=== What to work on ===
Take the material below and write it all out again exactly.

=== Information supplied ===

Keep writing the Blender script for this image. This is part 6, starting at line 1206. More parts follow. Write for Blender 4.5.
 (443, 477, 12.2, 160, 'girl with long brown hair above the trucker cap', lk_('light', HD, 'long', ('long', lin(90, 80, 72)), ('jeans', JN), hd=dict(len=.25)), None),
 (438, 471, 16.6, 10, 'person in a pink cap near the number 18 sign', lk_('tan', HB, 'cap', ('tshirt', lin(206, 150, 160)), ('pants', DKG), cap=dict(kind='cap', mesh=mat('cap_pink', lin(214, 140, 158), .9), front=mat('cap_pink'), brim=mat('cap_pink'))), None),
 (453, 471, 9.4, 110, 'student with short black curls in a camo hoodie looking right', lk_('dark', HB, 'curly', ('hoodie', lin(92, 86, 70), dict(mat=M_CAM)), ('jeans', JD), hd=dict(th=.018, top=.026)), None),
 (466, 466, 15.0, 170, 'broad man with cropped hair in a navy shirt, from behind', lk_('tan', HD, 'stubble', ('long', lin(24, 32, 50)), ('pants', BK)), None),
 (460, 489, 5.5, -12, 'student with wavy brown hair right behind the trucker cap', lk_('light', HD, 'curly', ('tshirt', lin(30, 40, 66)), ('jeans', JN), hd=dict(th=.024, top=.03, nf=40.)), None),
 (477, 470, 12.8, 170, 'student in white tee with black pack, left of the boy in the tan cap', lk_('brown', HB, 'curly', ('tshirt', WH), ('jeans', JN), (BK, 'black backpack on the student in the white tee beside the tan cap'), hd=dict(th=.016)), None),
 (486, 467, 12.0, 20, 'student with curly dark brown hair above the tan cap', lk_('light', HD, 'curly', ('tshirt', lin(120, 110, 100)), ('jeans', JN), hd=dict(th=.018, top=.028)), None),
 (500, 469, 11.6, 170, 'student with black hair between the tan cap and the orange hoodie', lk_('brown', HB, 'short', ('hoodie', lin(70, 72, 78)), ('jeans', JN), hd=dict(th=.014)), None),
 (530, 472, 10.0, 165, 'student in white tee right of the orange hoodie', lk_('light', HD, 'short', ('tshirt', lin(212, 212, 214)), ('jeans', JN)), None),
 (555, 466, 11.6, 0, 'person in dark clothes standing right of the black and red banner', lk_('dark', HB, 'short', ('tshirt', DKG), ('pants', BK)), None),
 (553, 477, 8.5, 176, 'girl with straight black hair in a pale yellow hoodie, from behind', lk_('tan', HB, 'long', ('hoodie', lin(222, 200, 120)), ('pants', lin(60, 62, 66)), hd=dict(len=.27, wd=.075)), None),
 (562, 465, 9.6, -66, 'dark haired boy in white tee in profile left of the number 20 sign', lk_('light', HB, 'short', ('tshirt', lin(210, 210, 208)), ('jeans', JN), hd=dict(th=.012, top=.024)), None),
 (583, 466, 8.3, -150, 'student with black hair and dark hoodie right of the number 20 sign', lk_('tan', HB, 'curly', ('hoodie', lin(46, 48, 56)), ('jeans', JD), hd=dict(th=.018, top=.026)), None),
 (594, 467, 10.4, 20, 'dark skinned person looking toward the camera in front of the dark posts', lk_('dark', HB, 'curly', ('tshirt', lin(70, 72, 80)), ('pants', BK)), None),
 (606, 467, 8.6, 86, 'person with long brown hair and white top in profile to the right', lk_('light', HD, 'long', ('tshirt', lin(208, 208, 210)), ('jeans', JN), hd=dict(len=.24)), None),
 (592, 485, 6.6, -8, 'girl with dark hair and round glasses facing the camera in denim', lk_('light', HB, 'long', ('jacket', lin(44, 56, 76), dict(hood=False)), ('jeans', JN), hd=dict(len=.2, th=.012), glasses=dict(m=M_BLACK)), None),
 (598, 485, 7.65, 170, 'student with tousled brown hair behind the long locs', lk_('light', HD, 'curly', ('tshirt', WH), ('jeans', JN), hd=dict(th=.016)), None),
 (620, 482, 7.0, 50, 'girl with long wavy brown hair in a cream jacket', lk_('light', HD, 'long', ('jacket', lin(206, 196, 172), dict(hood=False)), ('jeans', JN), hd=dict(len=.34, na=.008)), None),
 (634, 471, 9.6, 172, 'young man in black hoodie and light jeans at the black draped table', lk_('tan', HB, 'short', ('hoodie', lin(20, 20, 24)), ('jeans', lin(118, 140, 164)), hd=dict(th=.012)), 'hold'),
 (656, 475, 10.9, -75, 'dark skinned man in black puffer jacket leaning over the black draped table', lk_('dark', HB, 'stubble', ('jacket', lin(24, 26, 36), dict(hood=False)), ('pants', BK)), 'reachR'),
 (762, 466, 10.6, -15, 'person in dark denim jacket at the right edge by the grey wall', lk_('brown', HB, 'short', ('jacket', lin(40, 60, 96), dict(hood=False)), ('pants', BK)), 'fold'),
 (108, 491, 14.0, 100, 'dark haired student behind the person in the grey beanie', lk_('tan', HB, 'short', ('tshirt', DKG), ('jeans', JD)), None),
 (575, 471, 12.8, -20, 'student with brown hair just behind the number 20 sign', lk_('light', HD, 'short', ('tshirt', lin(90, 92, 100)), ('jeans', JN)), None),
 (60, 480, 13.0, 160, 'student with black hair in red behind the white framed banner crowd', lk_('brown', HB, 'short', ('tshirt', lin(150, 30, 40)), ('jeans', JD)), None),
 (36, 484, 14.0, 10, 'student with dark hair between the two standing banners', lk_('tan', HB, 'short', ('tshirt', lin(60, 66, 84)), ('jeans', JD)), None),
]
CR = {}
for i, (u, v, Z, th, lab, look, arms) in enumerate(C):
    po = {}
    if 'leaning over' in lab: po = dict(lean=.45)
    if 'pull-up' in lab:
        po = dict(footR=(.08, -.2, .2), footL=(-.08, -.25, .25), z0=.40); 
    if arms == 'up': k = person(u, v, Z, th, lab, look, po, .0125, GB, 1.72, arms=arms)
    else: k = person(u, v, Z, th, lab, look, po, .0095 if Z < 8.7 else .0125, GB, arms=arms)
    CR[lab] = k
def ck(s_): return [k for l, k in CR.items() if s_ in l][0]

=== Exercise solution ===
Keep writing the Blender script for this image. This is part 6, starting at line 1206. More parts follow. Write for Blender 4.5.
 (443, 477, 12.2, 160, 'girl with long brown hair above the trucker cap', lk_('light', HD, 'long', ('long', lin(90, 80, 72)), ('jeans', JN), hd=dict(len=.25)), None),
 (438, 471, 16.6, 10, 'person in a pink cap near the number 18 sign', lk_('tan', HB, 'cap', ('tshirt', lin(206, 150, 160)), ('pants', DKG), cap=dict(kind='cap', mesh=mat('cap_pink', lin(214, 140, 158), .9), front=mat('cap_pink'), brim=mat('cap_pink'))), None),
 (453, 471, 9.4, 110, 'student with short black curls in a camo hoodie looking right', lk_('dark', HB, 'curly', ('hoodie', lin(92, 86, 70), dict(mat=M_CAM)), ('jeans', JD), hd=dict(th=.018, top=.026)), None),
 (466, 466, 15.0, 170, 'broad man with cropped hair in a navy shirt, from behind', lk_('tan', HD, 'stubble', ('long', lin(24, 32, 50)), ('pants', BK)), None),
 (460, 489, 5.5, -12, 'student with wavy brown hair right behind the trucker cap', lk_('light', HD, 'curly', ('tshirt', lin(30, 40, 66)), ('jeans', JN), hd=dict(th=.024, top=.03, nf=40.)), None),
 (477, 470, 12.8, 170, 'student in white tee with black pack, left of the boy in the tan cap', lk_('brown', HB, 'curly', ('tshirt', WH), ('jeans', JN), (BK, 'black backpack on the student in the white tee beside the tan cap'), hd=dict(th=.016)), None),
 (486, 467, 12.0, 20, 'student with curly dark brown hair above the tan cap', lk_('light', HD, 'curly', ('tshirt', lin(120, 110, 100)), ('jeans', JN), hd=dict(th=.018, top=.028)), None),
 (500, 469, 11.6, 170, 'student with black hair between the tan cap and the orange hoodie', lk_('brown', HB, 'short', ('hoodie', lin(70, 72, 78)), ('jeans', JN), hd=dict(th=.014)), None),
 (530, 472, 10.0, 165, 'student in white tee right of the orange hoodie', lk_('light', HD, 'short', ('tshirt', lin(212, 212, 214)), ('jeans', JN)), None),
 (555, 466, 11.6, 0, 'person in dark clothes standing right of the black and red banner', lk_('dark', HB, 'short', ('tshirt', DKG), ('pants', BK)), None),
 (553, 477, 8.5, 176, 'girl with straight black hair in a pale yellow hoodie, from behind', lk_('tan', HB, 'long', ('hoodie', lin(222, 200, 120)), ('pants', lin(60, 62, 66)), hd=dict(len=.27, wd=.075)), None),
 (562, 465, 9.6, -66, 'dark haired boy in white tee in profile left of the number 20 sign', lk_('light', HB, 'short', ('tshirt', lin(210, 210, 208)), ('jeans', JN), hd=dict(th=.012, top=.024)), None),
 (583, 466, 8.3, -150, 'student with black hair and dark hoodie right of the number 20 sign', lk_('tan', HB, 'curly', ('hoodie', lin(46, 48, 56)), ('jeans', JD), hd=dict(th=.018, top=.026)), None),
 (594, 467, 10.4, 20, 'dark skinned person looking toward the camera in front of the dark posts', lk_('dark', HB, 'curly', ('tshirt', lin(70, 72, 80)), ('pants', BK)), None),
 (606, 467, 8.6, 86, 'person with long brown hair and white top in profile to the right', lk_('light', HD, 'long', ('tshirt', lin(208, 208, 210)), ('jeans', JN), hd=dict(len=.24)), None),
 (592, 485, 6.6, -8, 'girl with dark hair and round glasses facing the camera in denim', lk_('light', HB, 'long', ('jacket', lin(44, 56, 76), dict(hood=False)), ('jeans', JN), hd=dict(len=.2, th=.012), glasses=dict(m=M_BLACK)), None),
 (598, 485, 7.65, 170, 'student with tousled brown hair behind the long locs', lk_('light', HD, 'curly', ('tshirt', WH), ('jeans', JN), hd=dict(th=.016)), None),
 (620, 482, 7.0, 50, 'girl with long wavy brown hair in a cream jacket', lk_('light', HD, 'long', ('jacket', lin(206, 196, 172), dict(hood=False)), ('jeans', JN), hd=dict(len=.34, na=.008)), None),
 (634, 471, 9.6, 172, 'young man in black hoodie and light jeans at the black draped table', lk_('tan', HB, 'short', ('hoodie', lin(20, 20, 24)), ('jeans', lin(118, 140, 164)), hd=dict(th=.012)), 'hold'),
 (656, 475, 10.9, -75, 'dark skinned man in black puffer jacket leaning over the black draped table', lk_('dark', HB, 'stubble', ('jacket', lin(24, 26, 36), dict(hood=False)), ('pants', BK)), 'reachR'),
 (762, 466, 10.6, -15, 'person in dark denim jacket at the right edge by the grey wall', lk_('brown', HB, 'short', ('jacket', lin(40, 60, 96), dict(hood=False)), ('pants', BK)), 'fold'),
 (108, 491, 14.0, 100, 'dark haired student behind the person in the grey beanie', lk_('tan', HB, 'short', ('tshirt', DKG), ('jeans', JD)), None),
 (575, 471, 12.8, -20, 'student with brown hair just behind the number 20 sign', lk_('light', HD, 'short', ('tshirt', lin(90, 92, 100)), ('jeans', JN)), None),
 (60, 480, 13.0, 160, 'student with black hair in red behind the white framed banner crowd', lk_('brown', HB, 'short', ('tshirt', lin(150, 30, 40)), ('jeans', JD)), None),
 (36, 484, 14.0, 10, 'student with dark hair between the two standing banners', lk_('tan', HB, 'short', ('tshirt', lin(60, 66, 84)), ('jeans', JD)), None),
]
CR = {}
for i, (u, v, Z, th, lab, look, arms) in enumerate(C):
    po = {}
    if 'leaning over' in lab: po = dict(lean=.45)
    if 'pull-up' in lab:
        po = dict(footR=(.08, -.2, .2), footL=(-.08, -.25, .25), z0=.40); 
    if arms == 'up': k = person(u, v, Z, th, lab, look, po, .0125, GB, 1.72, arms=arms)
    else: k = person(u, v, Z, th, lab, look, po, .0095 if Z < 8.7 else .0125, GB, arms=arms)
    CR[lab] = k
def ck(s_): return [k for l, k in CR.items() if s_ in l][0]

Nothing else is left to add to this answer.